Sunday, September 17, 2006

The problem with the dSLR: cleaning is much harder than the film SLR

Dust and dirt have long been a minor hassle for SLR users. Dust and sand get in, you open the body and clean it out. Minor.

Not so for the dSLR. Sand from the Indiana Dunes is showing up on my lenses a month after our visit. It must also be on the sensor. How do you clean a dSLR? Simple cleaning can be done with exquisite care -- or you send it to a repair shop. Or you throw it out and buy a new camera.

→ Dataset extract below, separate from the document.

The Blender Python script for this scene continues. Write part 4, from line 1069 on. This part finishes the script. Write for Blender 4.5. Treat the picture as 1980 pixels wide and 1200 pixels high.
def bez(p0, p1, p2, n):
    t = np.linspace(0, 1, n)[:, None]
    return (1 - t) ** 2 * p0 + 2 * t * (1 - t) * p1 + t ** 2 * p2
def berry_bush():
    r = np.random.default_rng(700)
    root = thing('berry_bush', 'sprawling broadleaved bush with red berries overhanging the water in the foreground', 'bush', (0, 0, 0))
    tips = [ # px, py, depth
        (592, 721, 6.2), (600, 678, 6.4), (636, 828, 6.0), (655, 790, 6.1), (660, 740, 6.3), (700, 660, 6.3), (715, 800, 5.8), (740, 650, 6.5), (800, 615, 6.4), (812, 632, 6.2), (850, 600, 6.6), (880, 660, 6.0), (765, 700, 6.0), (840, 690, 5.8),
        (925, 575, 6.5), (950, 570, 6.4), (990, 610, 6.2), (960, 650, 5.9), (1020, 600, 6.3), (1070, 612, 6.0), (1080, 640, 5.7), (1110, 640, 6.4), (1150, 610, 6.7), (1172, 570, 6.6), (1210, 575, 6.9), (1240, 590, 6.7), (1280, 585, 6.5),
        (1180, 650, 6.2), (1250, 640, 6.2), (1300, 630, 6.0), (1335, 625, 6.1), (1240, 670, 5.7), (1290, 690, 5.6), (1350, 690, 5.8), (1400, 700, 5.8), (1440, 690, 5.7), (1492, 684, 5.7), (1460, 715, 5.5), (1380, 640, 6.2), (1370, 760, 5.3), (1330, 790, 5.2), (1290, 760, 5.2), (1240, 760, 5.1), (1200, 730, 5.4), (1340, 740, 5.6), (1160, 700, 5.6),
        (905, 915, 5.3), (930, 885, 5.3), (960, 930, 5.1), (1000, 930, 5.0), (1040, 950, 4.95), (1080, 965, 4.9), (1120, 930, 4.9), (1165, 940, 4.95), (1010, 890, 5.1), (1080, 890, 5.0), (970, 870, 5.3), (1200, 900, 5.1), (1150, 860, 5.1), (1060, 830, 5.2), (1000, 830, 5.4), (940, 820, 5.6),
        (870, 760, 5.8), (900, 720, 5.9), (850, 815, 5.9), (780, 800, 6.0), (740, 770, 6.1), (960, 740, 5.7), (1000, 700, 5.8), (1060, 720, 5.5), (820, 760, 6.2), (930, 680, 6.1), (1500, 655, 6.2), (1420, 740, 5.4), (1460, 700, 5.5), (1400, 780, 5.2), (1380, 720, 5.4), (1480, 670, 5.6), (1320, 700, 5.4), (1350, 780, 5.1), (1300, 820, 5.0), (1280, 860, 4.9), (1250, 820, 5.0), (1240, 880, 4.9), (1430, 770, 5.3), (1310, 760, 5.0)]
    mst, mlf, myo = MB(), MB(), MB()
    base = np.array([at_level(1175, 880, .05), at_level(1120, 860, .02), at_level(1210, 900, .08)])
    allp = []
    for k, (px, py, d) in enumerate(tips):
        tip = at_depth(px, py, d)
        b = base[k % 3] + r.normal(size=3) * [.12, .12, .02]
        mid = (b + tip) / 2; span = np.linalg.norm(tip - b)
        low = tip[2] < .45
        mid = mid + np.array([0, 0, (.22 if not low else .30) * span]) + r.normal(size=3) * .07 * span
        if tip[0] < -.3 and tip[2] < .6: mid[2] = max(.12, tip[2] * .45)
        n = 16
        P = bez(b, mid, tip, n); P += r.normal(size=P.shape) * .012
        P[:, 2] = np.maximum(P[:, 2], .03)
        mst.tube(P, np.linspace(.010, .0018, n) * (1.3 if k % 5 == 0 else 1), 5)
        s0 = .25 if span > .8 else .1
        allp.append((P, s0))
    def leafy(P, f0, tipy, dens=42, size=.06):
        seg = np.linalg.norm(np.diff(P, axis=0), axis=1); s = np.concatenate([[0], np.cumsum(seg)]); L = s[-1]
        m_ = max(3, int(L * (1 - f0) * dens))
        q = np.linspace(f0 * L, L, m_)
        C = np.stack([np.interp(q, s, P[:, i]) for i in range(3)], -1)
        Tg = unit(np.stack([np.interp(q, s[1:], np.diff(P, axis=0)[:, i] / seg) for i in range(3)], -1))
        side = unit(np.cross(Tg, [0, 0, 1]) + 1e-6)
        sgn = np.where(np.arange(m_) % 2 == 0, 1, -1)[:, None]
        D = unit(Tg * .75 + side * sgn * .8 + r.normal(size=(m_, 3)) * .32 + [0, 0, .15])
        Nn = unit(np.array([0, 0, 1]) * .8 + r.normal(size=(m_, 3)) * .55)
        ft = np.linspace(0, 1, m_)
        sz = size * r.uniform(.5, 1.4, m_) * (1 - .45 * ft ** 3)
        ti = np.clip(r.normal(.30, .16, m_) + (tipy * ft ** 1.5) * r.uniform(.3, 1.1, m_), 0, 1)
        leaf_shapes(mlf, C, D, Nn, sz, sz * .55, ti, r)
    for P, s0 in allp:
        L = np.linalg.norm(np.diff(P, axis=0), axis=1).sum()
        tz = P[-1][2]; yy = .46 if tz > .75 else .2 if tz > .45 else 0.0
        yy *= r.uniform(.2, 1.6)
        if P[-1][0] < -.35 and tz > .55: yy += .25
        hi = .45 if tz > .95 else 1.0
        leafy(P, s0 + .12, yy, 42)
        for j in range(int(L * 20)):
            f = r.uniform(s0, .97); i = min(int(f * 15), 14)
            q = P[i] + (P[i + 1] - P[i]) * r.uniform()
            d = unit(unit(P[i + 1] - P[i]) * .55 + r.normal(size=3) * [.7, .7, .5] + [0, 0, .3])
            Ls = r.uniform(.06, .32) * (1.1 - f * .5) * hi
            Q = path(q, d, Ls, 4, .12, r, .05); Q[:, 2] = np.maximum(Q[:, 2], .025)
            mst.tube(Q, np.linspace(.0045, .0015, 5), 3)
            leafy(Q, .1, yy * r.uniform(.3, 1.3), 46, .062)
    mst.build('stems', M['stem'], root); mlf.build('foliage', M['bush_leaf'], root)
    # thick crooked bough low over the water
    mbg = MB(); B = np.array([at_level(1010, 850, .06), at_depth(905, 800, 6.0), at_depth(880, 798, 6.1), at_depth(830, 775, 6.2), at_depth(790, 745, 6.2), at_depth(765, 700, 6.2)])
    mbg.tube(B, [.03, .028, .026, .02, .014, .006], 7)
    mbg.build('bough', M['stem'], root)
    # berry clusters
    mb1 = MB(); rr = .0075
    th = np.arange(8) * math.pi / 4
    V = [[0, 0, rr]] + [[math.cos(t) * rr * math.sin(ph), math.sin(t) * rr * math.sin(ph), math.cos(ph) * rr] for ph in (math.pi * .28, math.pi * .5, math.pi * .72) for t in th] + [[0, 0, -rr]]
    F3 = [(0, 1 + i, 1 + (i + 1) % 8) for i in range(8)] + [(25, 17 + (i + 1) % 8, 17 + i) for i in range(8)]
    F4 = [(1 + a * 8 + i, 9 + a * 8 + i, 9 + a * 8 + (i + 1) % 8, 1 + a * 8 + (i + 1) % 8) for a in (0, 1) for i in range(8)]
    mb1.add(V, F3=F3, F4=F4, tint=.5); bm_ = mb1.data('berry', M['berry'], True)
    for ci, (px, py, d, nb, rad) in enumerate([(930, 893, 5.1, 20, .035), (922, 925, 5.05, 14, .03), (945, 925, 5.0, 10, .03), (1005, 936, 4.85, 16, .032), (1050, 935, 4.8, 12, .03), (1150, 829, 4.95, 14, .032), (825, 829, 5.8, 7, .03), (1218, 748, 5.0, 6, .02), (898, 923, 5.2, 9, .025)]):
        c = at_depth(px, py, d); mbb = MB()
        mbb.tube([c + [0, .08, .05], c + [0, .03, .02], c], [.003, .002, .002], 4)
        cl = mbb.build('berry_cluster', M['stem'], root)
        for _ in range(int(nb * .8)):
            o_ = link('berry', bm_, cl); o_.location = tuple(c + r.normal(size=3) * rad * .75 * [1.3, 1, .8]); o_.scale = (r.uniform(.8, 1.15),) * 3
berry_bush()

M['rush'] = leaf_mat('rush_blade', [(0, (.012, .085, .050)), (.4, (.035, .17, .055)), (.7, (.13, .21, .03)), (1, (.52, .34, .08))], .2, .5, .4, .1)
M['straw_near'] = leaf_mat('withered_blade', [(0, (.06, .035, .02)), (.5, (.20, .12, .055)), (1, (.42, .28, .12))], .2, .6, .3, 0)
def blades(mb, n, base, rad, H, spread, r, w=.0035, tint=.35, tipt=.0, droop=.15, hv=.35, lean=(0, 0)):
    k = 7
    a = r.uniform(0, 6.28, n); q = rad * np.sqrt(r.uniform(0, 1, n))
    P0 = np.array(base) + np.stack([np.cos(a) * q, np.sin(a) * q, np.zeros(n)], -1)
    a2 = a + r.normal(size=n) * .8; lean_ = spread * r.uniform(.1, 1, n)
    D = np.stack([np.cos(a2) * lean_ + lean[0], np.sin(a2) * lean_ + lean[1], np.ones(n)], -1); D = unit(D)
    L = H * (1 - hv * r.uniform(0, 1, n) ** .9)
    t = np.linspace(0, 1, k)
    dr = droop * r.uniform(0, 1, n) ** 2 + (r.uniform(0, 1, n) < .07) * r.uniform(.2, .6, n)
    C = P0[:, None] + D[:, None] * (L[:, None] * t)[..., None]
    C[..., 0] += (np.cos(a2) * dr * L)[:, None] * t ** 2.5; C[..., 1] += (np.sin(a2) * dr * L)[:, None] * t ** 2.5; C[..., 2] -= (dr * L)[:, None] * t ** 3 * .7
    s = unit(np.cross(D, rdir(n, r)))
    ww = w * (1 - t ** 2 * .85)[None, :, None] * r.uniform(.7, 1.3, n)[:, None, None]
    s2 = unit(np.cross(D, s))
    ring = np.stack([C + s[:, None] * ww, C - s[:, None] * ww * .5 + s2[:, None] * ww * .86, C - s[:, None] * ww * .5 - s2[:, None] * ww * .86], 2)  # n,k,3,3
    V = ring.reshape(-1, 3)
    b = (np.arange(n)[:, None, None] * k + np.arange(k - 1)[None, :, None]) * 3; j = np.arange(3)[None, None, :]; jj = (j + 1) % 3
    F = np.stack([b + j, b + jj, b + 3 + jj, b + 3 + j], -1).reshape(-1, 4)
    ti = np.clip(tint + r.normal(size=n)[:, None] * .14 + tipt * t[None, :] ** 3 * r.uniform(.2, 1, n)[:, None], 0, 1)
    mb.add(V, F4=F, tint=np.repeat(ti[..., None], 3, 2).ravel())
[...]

Not good. The interchangeable lens doesn't work nearly as well in the dSLR era as it did in the film SLR era (fSLR). I think the ideal camera for most amateur dSLR users today is probably not an SLR, but a better, higher end version of the very popular wide-range image stabilized digital camera. I don't think the dust clearing features of the newer dSLR will suffice by itself.

What we need in addition to sensor self-cleaning is a mechanical body seal that activates on lens removal. Pushing the lens removal button would cause the seal to slide in place. Remove the lens, blow the seal and lens clear of dust, attach new lens. An automated mechanical seal combined with sensor self-cleaning could make the digital SLR almost as dirt/dust/sand resistant as the traditional film SLR.